Now we have the Albanese government, which combines the worst characteristics of the six previous failures:
- It loves doing special deals with corporations like the gas cartel.
- It has unleashed the largest immigration intake in history for special interests with no mandate.
- It supports enormously regressive tax cuts.
- It grovels to China on behalf of miners while, in return, it threatens to crush Aussie freedom.
- Even Voice can be seen in the light of favours if one does not accord special significance to First Nations peoples.
It is this background that one must consider when considering what is happening at Qantas. Many Australians sense that something is amiss with the government. They see it every day in falling living standards. But, equally, most are not economists and do not see the specifics.
However, the Qantas scandals are obvious and capture many of these dynamics in a popular lightning rod.
Even the AFR’s business mouthpiece, “Junket” Jen Hewitt is all over it:
Community anger has targeted Alan Joyce as villain-in-chief – a role he will continue to play well after his parachute out of the emergency exit this week. Arguments over the board’s responsibility to restrict Joyce’s right to $24 million in salary and bonuses as part of his personal luggage will haunt Richard Goyder. It’s also hard to see how Joyce’s successor, Vanessa Hudson, can avoid sharing the public opprobrium given her close involvement with the Qantas record of behaviour as former CFO.
…But far more startling still has been the failure of the Albanese government to notice the ominous black clouds gathering around an airline still proudly proclaiming itself the spirit of Australia. It meant King’s decision on July 10 to refuse Qatar’s requests for 28 more flights a week lit a dangerous spark once The Australian Financial Review revealed this eight days later.
This has since built into a destructive electrical storm engulfing the government. Joyce’s close relationship with Anthony Albanese – and Qantas’ history of success in lobbying governments – became a lightning rod for free-floating fury.
It is worse than that. Qantas encapsulates community anger because it is the perfect cypher of Albo’s quintessential Cronystralia. A misshapen grabbag of corporate interests, woke ideology and outdated globalisation that cares nothing for broader living standards, what people voted for, nor the nation as an entity in the world.
Qantas and Albo alike have treated the community like a fool. Wrecking lifestyles while blowing smokescreens with minority social goods that are meaningless to most.

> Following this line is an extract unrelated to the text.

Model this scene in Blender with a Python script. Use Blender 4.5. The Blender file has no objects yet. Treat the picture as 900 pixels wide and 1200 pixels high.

Thus, it is going to get worse for both Qantas and Albo. Bloomie:
Hudson, herself a company veteran, will be left to clean up. She’ll face inquiries and lawsuits, and won’t have any choice but to apologize and pledge to do better. But it’ll be very difficult for her to do so.
The ACCC’s case in Federal Court, coupled with a separate class-action suit related to refunds, will have her hamstrung. There’s little room for her to leverage the carrier’s pricing power, and calls to break up the airline will grow louder. The government will be less eager to maintain barriers to foreign entrants, and customers’ fragile loyalty won’t easily mend.
Quite right. And Albo will lead it if he has any political sense. Such as it is, Albo’s vision for Australia is crashing with Qantas.